From the first line of the data below, repeat each line exactly until you reach the line with "from mathutils import Vector, Matrix"; include that line too.

Material to process:
━━━━━━━━

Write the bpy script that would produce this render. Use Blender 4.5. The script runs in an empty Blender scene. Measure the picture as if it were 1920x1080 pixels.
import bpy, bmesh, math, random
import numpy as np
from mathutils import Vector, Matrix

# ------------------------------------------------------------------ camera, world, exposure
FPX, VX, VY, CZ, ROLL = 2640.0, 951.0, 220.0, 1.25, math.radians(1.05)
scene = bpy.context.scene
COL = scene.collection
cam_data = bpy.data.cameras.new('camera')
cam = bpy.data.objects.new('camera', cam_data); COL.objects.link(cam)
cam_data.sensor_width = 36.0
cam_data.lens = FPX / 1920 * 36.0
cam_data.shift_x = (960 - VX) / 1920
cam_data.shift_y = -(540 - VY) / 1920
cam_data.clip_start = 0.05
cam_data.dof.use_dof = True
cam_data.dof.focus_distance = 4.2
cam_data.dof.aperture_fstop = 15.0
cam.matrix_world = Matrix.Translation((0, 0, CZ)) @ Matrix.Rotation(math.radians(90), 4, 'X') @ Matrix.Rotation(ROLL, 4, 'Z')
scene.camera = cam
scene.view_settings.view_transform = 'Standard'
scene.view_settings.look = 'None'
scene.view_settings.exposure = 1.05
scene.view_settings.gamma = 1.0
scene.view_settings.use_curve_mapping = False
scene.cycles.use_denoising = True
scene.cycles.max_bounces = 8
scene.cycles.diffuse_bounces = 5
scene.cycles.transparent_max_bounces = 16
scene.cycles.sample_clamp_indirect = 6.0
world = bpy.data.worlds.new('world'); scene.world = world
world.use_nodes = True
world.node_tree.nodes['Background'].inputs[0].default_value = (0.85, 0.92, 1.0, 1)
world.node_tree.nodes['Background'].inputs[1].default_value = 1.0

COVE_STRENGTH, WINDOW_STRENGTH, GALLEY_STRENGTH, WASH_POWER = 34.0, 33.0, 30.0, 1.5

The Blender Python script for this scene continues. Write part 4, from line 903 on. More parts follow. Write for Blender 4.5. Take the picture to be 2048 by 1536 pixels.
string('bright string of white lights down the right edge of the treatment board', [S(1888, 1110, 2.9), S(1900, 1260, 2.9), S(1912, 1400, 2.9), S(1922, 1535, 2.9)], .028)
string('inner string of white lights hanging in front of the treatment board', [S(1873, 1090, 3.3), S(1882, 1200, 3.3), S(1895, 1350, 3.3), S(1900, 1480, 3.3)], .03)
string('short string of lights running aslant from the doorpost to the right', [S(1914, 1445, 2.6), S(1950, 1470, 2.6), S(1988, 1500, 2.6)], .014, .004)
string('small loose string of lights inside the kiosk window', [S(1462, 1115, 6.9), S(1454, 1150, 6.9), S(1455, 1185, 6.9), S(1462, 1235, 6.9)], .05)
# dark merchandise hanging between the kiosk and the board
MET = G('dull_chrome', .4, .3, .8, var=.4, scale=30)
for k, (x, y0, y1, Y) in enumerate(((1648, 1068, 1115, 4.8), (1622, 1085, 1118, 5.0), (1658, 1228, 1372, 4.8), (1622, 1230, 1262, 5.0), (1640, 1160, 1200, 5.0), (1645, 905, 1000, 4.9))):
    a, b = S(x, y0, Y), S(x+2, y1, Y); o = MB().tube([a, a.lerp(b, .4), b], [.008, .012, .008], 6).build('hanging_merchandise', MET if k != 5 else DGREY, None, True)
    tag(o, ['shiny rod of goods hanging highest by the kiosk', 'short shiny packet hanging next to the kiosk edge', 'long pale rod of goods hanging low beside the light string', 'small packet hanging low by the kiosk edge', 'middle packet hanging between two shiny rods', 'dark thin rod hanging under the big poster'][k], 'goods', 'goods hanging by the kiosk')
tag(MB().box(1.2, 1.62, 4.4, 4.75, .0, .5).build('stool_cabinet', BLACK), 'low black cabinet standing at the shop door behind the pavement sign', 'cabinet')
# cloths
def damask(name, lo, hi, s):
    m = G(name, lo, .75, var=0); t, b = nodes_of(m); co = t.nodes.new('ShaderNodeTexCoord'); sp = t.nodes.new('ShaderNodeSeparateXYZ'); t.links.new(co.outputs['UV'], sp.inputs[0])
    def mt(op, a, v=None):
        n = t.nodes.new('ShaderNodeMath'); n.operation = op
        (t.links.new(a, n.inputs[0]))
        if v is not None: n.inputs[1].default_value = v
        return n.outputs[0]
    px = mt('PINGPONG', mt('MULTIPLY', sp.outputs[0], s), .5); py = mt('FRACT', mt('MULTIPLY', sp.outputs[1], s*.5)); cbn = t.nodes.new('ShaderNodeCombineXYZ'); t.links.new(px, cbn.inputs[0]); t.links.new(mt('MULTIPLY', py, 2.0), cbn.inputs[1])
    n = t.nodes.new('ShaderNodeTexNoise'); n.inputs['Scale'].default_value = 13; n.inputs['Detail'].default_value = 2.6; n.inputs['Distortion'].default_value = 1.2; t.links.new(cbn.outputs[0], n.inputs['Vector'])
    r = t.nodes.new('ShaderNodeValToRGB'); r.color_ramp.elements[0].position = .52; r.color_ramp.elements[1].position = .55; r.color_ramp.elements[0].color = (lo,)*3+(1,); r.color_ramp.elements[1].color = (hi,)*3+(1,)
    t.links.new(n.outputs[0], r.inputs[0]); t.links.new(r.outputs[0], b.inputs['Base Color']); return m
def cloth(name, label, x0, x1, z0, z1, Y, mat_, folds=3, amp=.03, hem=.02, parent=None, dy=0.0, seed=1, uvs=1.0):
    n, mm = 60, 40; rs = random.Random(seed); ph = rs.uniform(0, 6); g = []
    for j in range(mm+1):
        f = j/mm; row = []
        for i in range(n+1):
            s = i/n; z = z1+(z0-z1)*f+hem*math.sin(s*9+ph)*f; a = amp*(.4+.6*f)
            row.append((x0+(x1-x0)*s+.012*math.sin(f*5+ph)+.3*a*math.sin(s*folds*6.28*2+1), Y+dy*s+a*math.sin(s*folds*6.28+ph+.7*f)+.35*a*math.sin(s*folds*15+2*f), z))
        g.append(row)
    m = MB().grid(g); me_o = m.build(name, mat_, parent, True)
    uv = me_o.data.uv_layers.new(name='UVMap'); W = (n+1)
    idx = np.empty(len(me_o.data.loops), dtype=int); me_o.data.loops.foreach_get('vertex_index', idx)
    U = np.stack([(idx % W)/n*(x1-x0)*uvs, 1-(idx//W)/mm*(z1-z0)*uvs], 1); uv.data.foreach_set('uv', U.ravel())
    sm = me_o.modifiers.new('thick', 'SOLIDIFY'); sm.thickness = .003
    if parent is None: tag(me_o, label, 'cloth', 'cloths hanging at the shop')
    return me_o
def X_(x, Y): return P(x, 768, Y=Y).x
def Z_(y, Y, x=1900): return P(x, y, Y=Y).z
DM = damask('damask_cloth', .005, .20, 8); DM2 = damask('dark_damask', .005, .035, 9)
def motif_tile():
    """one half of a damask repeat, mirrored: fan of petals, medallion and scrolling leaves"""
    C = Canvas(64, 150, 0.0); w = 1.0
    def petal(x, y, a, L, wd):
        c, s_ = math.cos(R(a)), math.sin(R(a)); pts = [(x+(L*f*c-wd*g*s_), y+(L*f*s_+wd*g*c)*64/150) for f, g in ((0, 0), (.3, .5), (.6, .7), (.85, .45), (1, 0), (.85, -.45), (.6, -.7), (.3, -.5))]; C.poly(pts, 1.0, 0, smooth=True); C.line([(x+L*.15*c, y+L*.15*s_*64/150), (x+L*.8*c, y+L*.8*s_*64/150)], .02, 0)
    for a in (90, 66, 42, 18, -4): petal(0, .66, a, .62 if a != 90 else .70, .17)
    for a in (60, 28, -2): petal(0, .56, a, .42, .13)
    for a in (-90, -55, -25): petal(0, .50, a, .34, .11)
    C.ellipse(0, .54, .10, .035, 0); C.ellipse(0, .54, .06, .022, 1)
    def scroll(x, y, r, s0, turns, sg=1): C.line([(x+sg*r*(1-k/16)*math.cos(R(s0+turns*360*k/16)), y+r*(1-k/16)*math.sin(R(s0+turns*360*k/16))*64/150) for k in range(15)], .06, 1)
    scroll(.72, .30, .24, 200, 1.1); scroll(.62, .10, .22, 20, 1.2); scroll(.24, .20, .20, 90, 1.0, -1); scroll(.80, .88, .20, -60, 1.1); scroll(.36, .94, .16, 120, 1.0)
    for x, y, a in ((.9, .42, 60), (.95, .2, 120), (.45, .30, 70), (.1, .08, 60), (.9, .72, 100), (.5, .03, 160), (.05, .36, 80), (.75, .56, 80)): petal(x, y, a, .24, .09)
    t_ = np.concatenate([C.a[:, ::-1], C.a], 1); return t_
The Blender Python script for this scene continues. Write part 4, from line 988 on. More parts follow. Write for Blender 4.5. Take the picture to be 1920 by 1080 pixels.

━━━━━━━━

Answer to this problem:
Write the bpy script that would produce this render. Use Blender 4.5. The script runs in an empty Blender scene. Measure the picture as if it were 1920x1080 pixels.
import bpy, bmesh, math, random
import numpy as np
from mathutils import Vector, Matrix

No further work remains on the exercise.